AfD parliamentary faction leader Alice Weidel told press in Berlin that the party was considering "legal and organizational" counter strategies, as well as measures on a "public communicative" level towards that end. Weidel also accused other parties of using all means available to undermine the AfD.
Weidel noted that aside from preparing a lawsuit against the AfD's prospective monitoring by the German Federal Office for the Protection of the Constitution (BfV), the party was also considering appointing an internal "special investigator" to give its leadership a clearer picture of the situation at regional branches. Weidel said that she would formally propose the creation of a commission in charges of this internal investigation at a special AfD party leadership conference on Wednesday night.
In spite of the unusual intervention, AfD deputy leader Alexander Gauland insisted that his party remained committed to Germany's constitutional order. "I do not perceive any lurch of the AfD to the right at all", Gauland told press.

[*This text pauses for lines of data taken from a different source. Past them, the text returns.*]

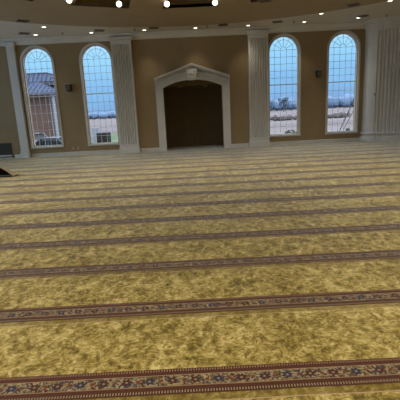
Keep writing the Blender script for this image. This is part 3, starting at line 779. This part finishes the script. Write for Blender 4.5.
def spot(loc, power, ang, size, col=(1., .885, .70), blend=1., aim=(0, 0, -1)):
    l = bpy.data.lights.new('ceiling_light', 'SPOT'); l.energy = power; l.spot_size = math.radians(ang); l.spot_blend = blend; l.shadow_soft_size = size; l.color = col
    o = bpy.data.objects.new('ceiling_light', l); C.objects.link(o); o.location = loc
    o.rotation_euler = Vector(aim).to_track_quat('-Z', 'Y').to_euler()
for k in range(NSEG):
    am = 2*PI*k/NSEG
    for u in (-.78, .78):
        x = CX+math.cos(am)*u+math.sin(am)*6.0; y = CY-math.sin(am)*u+math.cos(am)*6.0
        spot((x, y, 4.52), 121, 150, .25)
for x, y, _ in DL: spot((x, y, ZC-.05), 55, 80, .06)

# added area lamps outside the unseen left windows, standing in for daylight
for c, h in SW:
    l = bpy.data.lights.new('window_fill_lamp', 'AREA'); l.shape = 'RECTANGLE'; l.size = 2*h; l.size_y = WZ1-WZ0; l.energy = 210; l.color = (.46, .72, 1.)
    o = bpy.data.objects.new('window_fill_lamp', l); C.objects.link(o); o.location = (XL-WT-.25, c, (WZ0+WZ1)/2)
    o.rotation_euler = Vector((1, 0, 0)).to_track_quat('-Z', 'Z').to_euler()

# ------------------------------------------------------------------ camera
pi_, ro_, ya_ = [math.radians(v) for v in (12.7725, 2.7976, .2767)]
ex = Vector((math.cos(ya_), -math.sin(ya_), 0)); ey = Vector((math.sin(ya_), math.cos(ya_), 0)); ez = Vector((0, 0, 1))
fw = math.cos(pi_)*ey-math.sin(pi_)*ez; eu = math.sin(pi_)*ey+math.cos(pi_)*ez
R = math.cos(ro_)*ex-math.sin(ro_)*eu; U = math.sin(ro_)*ex+math.cos(ro_)*eu
cd = bpy.data.cameras.new('camera'); cam = bpy.data.objects.new('camera', cd); C.objects.link(cam)
mat = Matrix((R, U, -fw)).transposed().to_4x4(); mat.translation = (0, 0, 1.65); cam.matrix_world = mat
cd.sensor_width = 36.; cd.lens = 394.96/400*36.; cd.clip_end = 2000.; cd.clip_start = .05
S.camera = cam
S.view_settings.view_transform = 'Standard'; S.view_settings.look = 'None'; S.view_settings.exposure = 0.; S.view_settings.gamma = 1.
S.view_settings.use_curve_mapping = False
S.cycles.use_denoising = True
S.cycles.max_bounces = 6; S.cycles.diffuse_bounces = 4; S.cycles.transparent_max_bounces = 12
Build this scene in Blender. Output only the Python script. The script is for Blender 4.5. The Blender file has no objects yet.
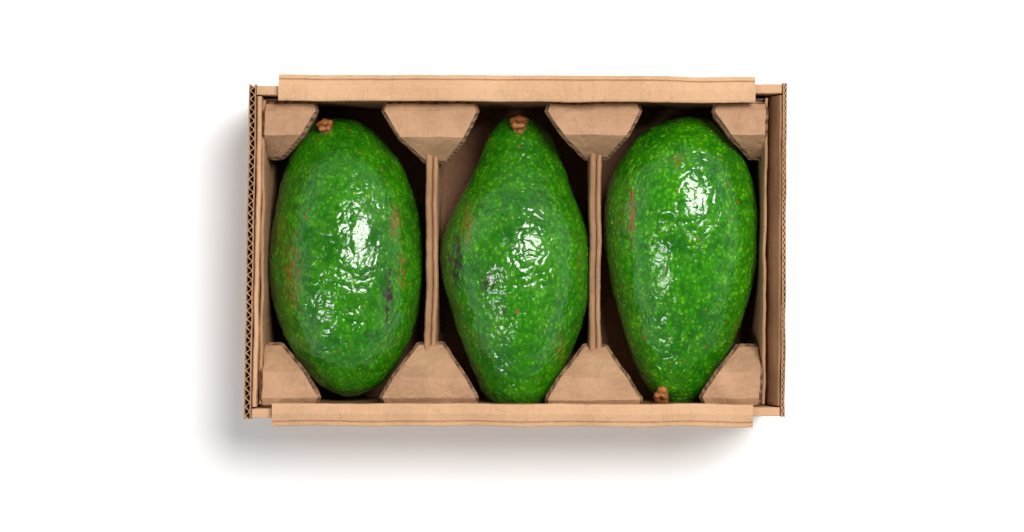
import bpy, math, random
from mathutils import Vector, noise
random.seed(4)
scene=bpy.context.scene
scene.view_settings.view_transform='Standard'
scene.view_settings.look='None'
scene.view_settings.exposure=0
CH=1.10; F=2050.0
def W(px,py,z):            # drawing units -> metres at height z
    k=(CH-z)/F
    return Vector(((px-512)*k,(266-py)*k,z))
# ---------------------------------------------------------------- materials
def newmat(name):
    m=bpy.data.materials.new(name); m.use_nodes=True
    nt=m.node_tree; nt.nodes.clear()
    out=nt.nodes.new('ShaderNodeOutputMaterial'); b=nt.nodes.new('ShaderNodeBsdfPrincipled')
    nt.links.new(b.outputs[0],out.inputs[0])
    return m,nt,b
class N:
    def __init__(s,nt): s.nt=nt
    def node(s,t,**k):
        n=s.nt.nodes.new(t)
        for a,v in k.items(): setattr(n,a,v)
        return n
    def put(s,sock,v):
        if hasattr(v,'is_output'): s.nt.links.new(v,sock)
        else: sock.default_value=v
    def math(s,op,a,b=0.0,c=0.0,clamp=False):
        n=s.node('ShaderNodeMath',operation=op); n.use_clamp=clamp
        s.put(n.inputs[0],a); s.put(n.inputs[1],b); s.put(n.inputs[2],c)
        return n.outputs[0]
    def mix(s,f,a,b,mode='MIX'):
        n=s.node('ShaderNodeMix',data_type='RGBA',blend_type=mode)
        s.put(n.inputs[0],f); s.put(n.inputs[6],a); s.put(n.inputs[7],b)
        return n.outputs[2]
    def noise(s,co,scale,detail=3,rough=.5,dist=0):
        n=s.node('ShaderNodeTexNoise'); s.put(n.inputs['Vector'],co)
        n.inputs['Scale'].default_value=scale; n.inputs['Detail'].default_value=detail
        n.inputs['Roughness'].default_value=rough; n.inputs['Distortion'].default_value=dist
        return n.outputs[0]
    def ss(s,x,a,b,lo=0.0,hi=1.0):
        n=s.node('ShaderNodeMapRange',interpolation_type='SMOOTHSTEP')
        s.put(n.inputs[0],x)
        for i,v in enumerate((a,b,lo,hi)): n.inputs[i+1].default_value=v
        return n.outputs[0]
    def mapping(s,co,scale=(1,1,1),loc=(0,0,0),rot=(0,0,0)):
        n=s.node('ShaderNodeMapping'); s.put(n.inputs[0],co)
        n.inputs[1].default_value=loc; n.inputs[2].default_value=rot; n.inputs[3].default_value=scale
        return n.outputs[0]
def C(r,g,b): return (r,g,b,1)

def cardboard(name,light,dark,axis='x',band=0.03):
    m,nt,b=newmat(name); h=N(nt)
    co=h.node('ShaderNodeTexCoord').outputs['Object']
    st=(0.3,1,1) if axis=='x' else (1,0.3,1)
    fib=h.noise(h.mapping(co,scale=st),1100,4,.65)
    big=h.noise(co,35,4,.6)
    spk=h.noise(co,1500,2,.7)
    col=h.mix(h.ss(big,.3,.7),C(*dark),C(*light))
    col=h.mix(h.ss(fib,.35,.7,0,.35),col,C(*[c*1.14 for c in light]))
    col=h.mix(h.ss(spk,.6,.75,0,.28),col,C(*[c*.62 for c in dark]))
    scuff=h.noise(h.mapping(co,scale=(1,.8,1) if axis=='y' else (.8,1,1)),150,5,.7,.3)
    col=h.mix(h.ss(scuff,.60,.75,0,.35),col,C(*[min(1,c*1.35) for c in light]))
    col=h.mix(h.ss(scuff,.40,.26,0,.4),col,C(*[c*.6 for c in dark]))
    nt.links.new(col,b.inputs['Base Color'])
    b.inputs['Roughness'].default_value=.75
    b.inputs['Specular IOR Level'].default_value=.3
    w=h.node('ShaderNodeTexWave',wave_type='BANDS',bands_direction='X' if axis=='y' else 'Y')
    nt.links.new(co,w.inputs[0]); w.inputs['Scale'].default_value=75; w.inputs['Distortion'].default_value=1.2
    hh=h.math('ADD',h.math('MULTIPLY',w.outputs[1],band*2),h.math('ADD',h.math('MULTIPLY',fib,.4),h.math('MULTIPLY',big,2.5)))
    # soft creases
    cr_=h.noise(h.mapping(co,scale=(1,.35,1)),75,3,.5,1.2)
    crease=h.ss(h.math('ABSOLUTE',h.math('SUBTRACT',cr_,.5)),0,.02,-.35,0)
    hh=h.math('ADD',hh,crease)
    bp=h.node('ShaderNodeBump'); bp.inputs['Strength'].default_value=.6; bp.inputs['Distance'].default_value=.0007
    nt.links.new(hh,bp.inputs['Height']); nt.links.new(bp.outputs[0],b.inputs['Normal'])
    return m
M_face=cardboard('cardboard_face',(.570,.345,.195),(.475,.275,.150),'x')
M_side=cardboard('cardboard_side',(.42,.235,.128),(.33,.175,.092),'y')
M_tab=cardboard('cardboard_tab',(.455,.262,.148),(.345,.190,.105),'x')
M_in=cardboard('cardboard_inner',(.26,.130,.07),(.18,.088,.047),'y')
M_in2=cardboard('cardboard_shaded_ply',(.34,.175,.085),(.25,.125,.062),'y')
def edge_material():
    m,nt,b=newmat('cardboard_cut_edge'); h=N(nt)
    co=h.node('ShaderNodeTexCoord').outputs['Object']
    w=h.node('ShaderNodeTexWave',wave_type='BANDS',bands_direction='DIAGONAL')
    nt.links.new(co,w.inputs[0]); w.inputs['Scale'].default_value=110; w.inputs['Distortion'].default_value=3
    w.inputs['Detail'].default_value=2; w.inputs['Detail Scale'].default_value=2
    n=h.noise(co,700,3,.6)
    col=h.mix(h.ss(w.outputs[1],.25,.7),C(.05,.024,.013),C(.33,.18,.09))
    col=h.mix(h.ss(n,.35,.65),col,C(.18,.09,.045))
    nt.links.new(col,b.inputs['Base Color']); b.inputs['Roughness'].default_value=.9
    return m
M_edge=edge_material()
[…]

Thomas Opperman (SPD), deputy president of the federal parliament (Bundestag) has publicly urged intelligence services to begin monitoring the AfD in light of widely-publicized far-right marches in Chemnitz. AfD politicians helped to organize several demonstrations inspired by the alleged murder of a German by two foreigners in the East German city. Following clashes with police, anti-Nazi protestors, and civilians, the party leadership defended what it described as understandable outbursts of anger.
Opperman argued that partially violent demonstrations had hereby showcased how the AfD cooperated with Neonazis and other far-right activists who were plotting to overthrow Germany's constitutional order. The two groups appeared to have agreed on a "division of labor" which needed to be scrutinized by the BfV.
Opperman's intervention has so far been met with mixed reactions. However, the regional offices of the BfV in the states of Lower Saxony and Bremen have already launched independent investigations into the youth organization of the AfD in the meanwhile.
"The AfD youth organization represents a worldview in which minorities like immigrants, asylum seekers, Muslims, political adversaries and homosexuals are sweepingly denigrated and defamed", Lower Saxony interior minister Boris Pistorius (SPD) commented on the move in his respective state.
"One can no longer avert ones' eyes and downplay (the behavior in question). The time has come to act", Pistorius added. Earlier, Lars Steinicke, the leader of the AfD youth organization in Lower Saxony, was stripped of his role after he described the Nazi resistance fighter Claus Schenk Graf von Stauffenberg as a "traitor."